I’m enjoying all the links in this thread.

See, photographs, as signs, are both indexical (the light that touched whatever is being photographed also touched the film) and symbolic (they represent what once existed). Hyper-Realism is only symbolic, never indexical. On some deep, primal level we feel these differences, the hyper-realistic painting is a shallow experience because, even if it represents something that once existed, the object itself has no physical link to that existance.

(This is why photographs seem so magical and also why painting was declared dead in the early 60’s, but that’s for another thread.)

Go to Dru’s site

His airbrush work is incredibly detailed. Unless you believe that Star Trek is a documentary then there is the proof of his attention to detail.

A personal favourite of mine is “Deliverance” showing a helicopter banking over a jungle river.

I like his still lifes.

So this past August I was able to study with Shane for a week!

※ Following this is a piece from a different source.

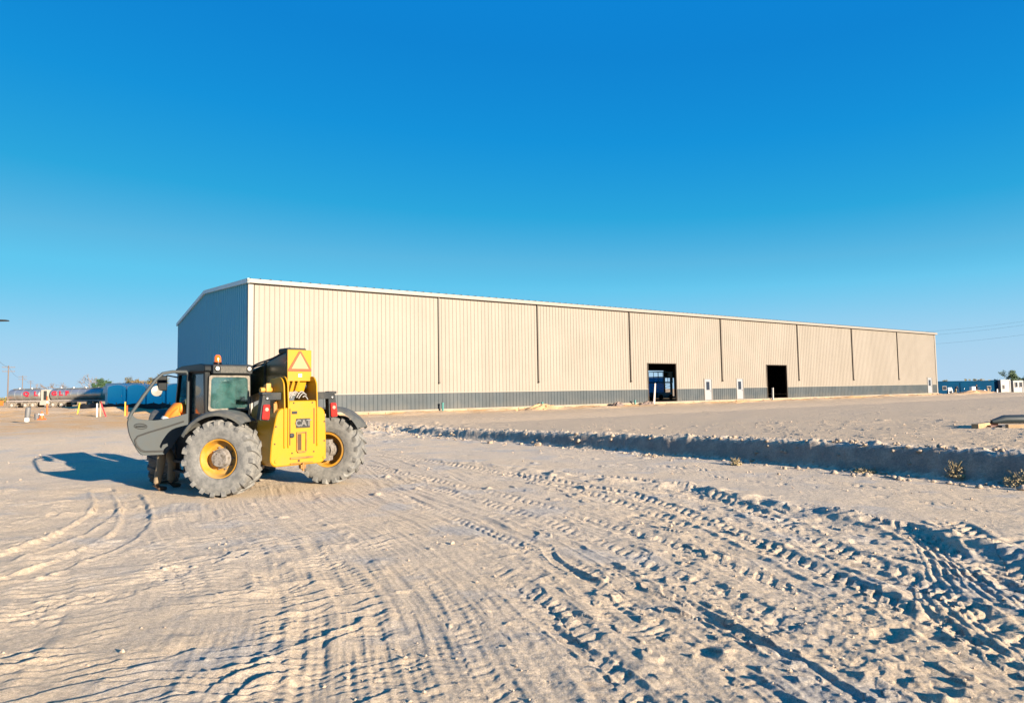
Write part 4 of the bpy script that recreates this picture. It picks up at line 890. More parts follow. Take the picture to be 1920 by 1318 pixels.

He taught a workshop in his hometown, to which I also have ties & so I had a place to stay & old friends to visit while I was there.

So anyway – wow! How cool, to learn about someone whose work I admire and then take his class!

He did several demos and we learned that it takes him 20+ hours to do those drawings. They’re graphite and he mostly uses HB or 2B pencils, which totally surprised me. On Mi-Tientes paper, which I still don’t like. And those drawings are not large! He brought a few and I was surprised to see they were no more than 14" tall!

The chances of catching him in the US again are probably remote, he’s in Paris now, but if anyone’s interested in the methodology, it’s called the Bargue (sp?) School. After Charles Bargue, who developed the curriculum in the 1800’s.